** Task details **
Repeat the lines of the data that follow, please, starting at the first and stopping after the one with "return 350+F*V[:,0]/dep, 262-F*up/dep, dep".

** Data lines **

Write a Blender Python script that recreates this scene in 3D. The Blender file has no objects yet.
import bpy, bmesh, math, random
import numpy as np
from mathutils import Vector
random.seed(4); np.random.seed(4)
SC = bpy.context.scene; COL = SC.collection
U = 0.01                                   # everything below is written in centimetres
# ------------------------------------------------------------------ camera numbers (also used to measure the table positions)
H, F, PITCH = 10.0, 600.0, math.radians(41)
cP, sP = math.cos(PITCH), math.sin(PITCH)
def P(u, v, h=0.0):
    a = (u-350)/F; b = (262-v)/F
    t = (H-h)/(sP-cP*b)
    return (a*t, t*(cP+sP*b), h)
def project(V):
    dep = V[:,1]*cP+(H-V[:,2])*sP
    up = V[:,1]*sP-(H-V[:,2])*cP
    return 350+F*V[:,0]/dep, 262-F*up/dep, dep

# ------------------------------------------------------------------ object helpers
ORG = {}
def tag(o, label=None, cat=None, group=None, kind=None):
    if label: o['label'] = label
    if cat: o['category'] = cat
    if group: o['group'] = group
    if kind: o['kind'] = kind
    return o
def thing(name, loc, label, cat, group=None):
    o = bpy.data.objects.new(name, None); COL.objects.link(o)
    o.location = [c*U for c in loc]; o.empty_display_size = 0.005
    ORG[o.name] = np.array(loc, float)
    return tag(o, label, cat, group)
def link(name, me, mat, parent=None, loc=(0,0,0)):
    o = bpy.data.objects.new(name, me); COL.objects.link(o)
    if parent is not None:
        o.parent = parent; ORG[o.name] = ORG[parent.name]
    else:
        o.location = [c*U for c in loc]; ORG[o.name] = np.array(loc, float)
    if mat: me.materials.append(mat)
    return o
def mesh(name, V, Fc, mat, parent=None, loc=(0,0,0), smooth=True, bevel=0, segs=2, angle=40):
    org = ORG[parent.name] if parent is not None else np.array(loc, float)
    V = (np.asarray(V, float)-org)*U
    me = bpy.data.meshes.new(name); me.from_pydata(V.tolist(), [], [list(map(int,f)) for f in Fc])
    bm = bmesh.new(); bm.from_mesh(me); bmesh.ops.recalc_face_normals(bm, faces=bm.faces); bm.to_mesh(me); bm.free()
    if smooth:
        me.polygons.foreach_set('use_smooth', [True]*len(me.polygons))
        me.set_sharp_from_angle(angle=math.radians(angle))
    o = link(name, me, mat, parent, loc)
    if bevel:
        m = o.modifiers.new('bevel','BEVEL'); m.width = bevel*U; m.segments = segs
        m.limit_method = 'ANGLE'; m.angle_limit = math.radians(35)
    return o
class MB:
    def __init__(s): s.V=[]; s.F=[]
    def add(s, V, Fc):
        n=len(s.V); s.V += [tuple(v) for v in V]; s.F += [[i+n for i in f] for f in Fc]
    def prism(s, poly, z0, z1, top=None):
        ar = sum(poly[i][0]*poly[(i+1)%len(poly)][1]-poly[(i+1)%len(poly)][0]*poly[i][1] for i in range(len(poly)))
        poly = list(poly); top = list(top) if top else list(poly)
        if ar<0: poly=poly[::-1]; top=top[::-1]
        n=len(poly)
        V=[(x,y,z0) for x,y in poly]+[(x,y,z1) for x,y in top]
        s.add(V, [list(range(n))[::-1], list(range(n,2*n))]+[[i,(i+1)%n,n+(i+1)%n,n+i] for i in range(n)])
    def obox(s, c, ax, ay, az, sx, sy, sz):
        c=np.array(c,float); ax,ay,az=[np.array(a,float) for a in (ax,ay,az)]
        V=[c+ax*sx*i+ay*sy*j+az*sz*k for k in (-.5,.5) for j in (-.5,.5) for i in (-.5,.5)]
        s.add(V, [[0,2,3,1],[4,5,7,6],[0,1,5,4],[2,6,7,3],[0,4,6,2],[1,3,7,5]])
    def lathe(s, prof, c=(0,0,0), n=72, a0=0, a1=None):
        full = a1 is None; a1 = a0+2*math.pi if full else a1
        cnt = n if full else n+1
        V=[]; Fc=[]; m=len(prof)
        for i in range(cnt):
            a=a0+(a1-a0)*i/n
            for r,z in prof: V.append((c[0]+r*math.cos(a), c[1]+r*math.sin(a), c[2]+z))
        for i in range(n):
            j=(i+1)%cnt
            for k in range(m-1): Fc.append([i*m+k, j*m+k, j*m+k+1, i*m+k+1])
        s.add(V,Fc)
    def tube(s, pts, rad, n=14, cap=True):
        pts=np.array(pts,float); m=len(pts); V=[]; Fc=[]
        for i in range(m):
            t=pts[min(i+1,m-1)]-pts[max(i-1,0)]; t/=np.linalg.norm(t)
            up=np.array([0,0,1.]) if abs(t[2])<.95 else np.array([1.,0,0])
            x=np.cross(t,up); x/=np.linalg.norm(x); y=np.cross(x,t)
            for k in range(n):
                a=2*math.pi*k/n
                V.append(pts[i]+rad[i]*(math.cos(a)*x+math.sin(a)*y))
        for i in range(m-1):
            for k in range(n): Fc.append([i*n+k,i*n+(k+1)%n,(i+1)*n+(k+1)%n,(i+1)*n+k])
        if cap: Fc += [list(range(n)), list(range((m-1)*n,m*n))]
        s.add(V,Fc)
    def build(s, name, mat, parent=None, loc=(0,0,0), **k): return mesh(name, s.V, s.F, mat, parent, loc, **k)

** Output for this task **
Write a Blender Python script that recreates this scene in 3D. The Blender file has no objects yet.
import bpy, bmesh, math, random
import numpy as np
from mathutils import Vector
random.seed(4); np.random.seed(4)
SC = bpy.context.scene; COL = SC.collection
U = 0.01                                   # everything below is written in centimetres
# ------------------------------------------------------------------ camera numbers (also used to measure the table positions)
H, F, PITCH = 10.0, 600.0, math.radians(41)
cP, sP = math.cos(PITCH), math.sin(PITCH)
def P(u, v, h=0.0):
    a = (u-350)/F; b = (262-v)/F
    t = (H-h)/(sP-cP*b)
    return (a*t, t*(cP+sP*b), h)
def project(V):
    dep = V[:,1]*cP+(H-V[:,2])*sP
    up = V[:,1]*sP-(H-V[:,2])*cP
    return 350+F*V[:,0]/dep, 262-F*up/dep, dep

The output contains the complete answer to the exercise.